The story of the Tillamook Cheese Factory starts with the cows and the nearly 100 farms that collectively own the Tillamook County Creamery Association in Oregon. Since 1909, the co-op has been farmer owned and operated, rearing dairy cows to create a range of products from cheese to ice cream. Every day that milk arrives at the Tillamook Cheese Factory where over a million visitors each year watch, smell and taste the alchemy of turning milk into cheese.


This Spring, Tillamook will be knocking down their current factory and visitor’s center to replace it with a brand new 38,500 square foot space designed by the award-winning architects at Olson Kundig. Although the Seattle-based firm is best known for their work for Microsoft and the Jewish Museum Berlin Kindermuseum, the firm has also designed a number of visitor centers for clients that include the Bill & Melinda Gates Foundation and Washington State University. How does the design of a food-focused experience differ from other consumer-facing spaces? We sat down with the Olson Kundig team to discuss their vision for the forthcoming Tillamook Cheese Factory and Visitor Center, currently slated to open Spring 2018.

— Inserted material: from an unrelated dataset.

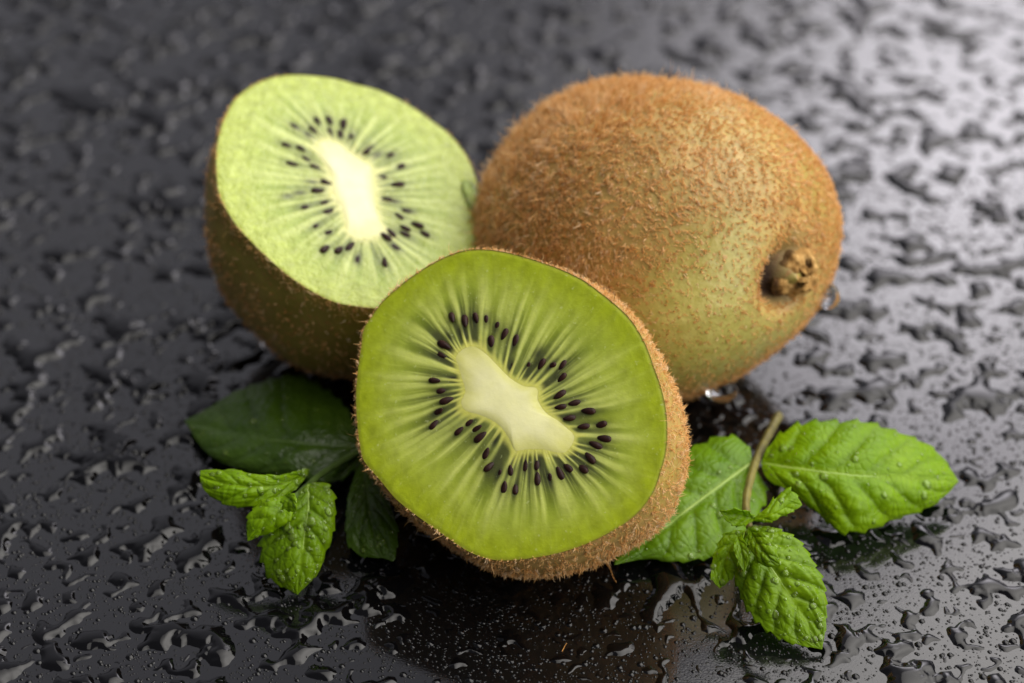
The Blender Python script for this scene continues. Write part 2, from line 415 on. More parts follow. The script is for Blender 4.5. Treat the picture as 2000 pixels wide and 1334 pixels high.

As with their previous work, the primary design challenge for Tillamook lies in how to create a physical place that is an environmental extension of the client’s brand. For a food brand like Tillamook with a strong identity and deep history in the region and beyond (just read the comments around the announcement of the new Visitor Center), the architecture, interior design and exhibitions in the new space can merge into a multisensory storytelling experience made tactile through smell and taste. As Alan Maskin, Design Lead/Principal at Olson Kundig told MOLD, “For Olson Kundig, there was an opportunity to help visitors make a connection between the food on their plate and the story behind it. The rainy coast of Oregon is conducive to growing grass, which feeds the cows who are milked two times each day. The milk is made into cheese on the same day the cows are milked, and so the products are super fresh. For many people, there is a disconnect between what we eat, where it originated, and how it was made. Tillamook is one of the few places where people can learn more about that story―and have a lot of fun in the process.”


The architecture of the new Tillamook Cheese Factory and Visitor Center, which was also led by Tom Kundig, Design Lead/Principal, takes its inspiration from contemporary barn architecture through the use of tough, durable materials, as well as simple structures and volumes that are driven by economy, functionality, and efficiency.

The new interpretive, hands-on exhibits and videos integrate and merge with the architecture, while the self-guided tour―intended for an estimated 1.3 million visitors a year―tells the story of the one hundred-year cheese-making history. Visitors will learn more about the story of the cows and farms creating the milk, the farmers who operate as a collective and the Tillamook employees who turn the milk into the great tasting Tillamook products. One of the major narrative threads, in addition to the history, will be the realities of modern dairy farming, specifically the hard work, rigor, and technology needed to operate a dairy farm today.


A glazed mezzanine catwalk allows visitors to witness how the milk is made into curds and then loaves of cheese prior to being “aged” in the on-site storage facilities. From the same catwalk, there are views into the factory that show massive conveying systems that slice the blocks of cheese and packages them for retail consumption. As they can already do today, visitors will still be able to taste many types of cheese which they can then buy to take home. A large indoor and outdoor café provide ample space for groups and families to eat a meal featuring the many Tillamook cheese and ice cream flavors.

For those who planned an Oregon visit in the next year, do not despair. The largest visitor attraction on the Oregon Coast will continue to operate in a temporary Visitor Center during the transition.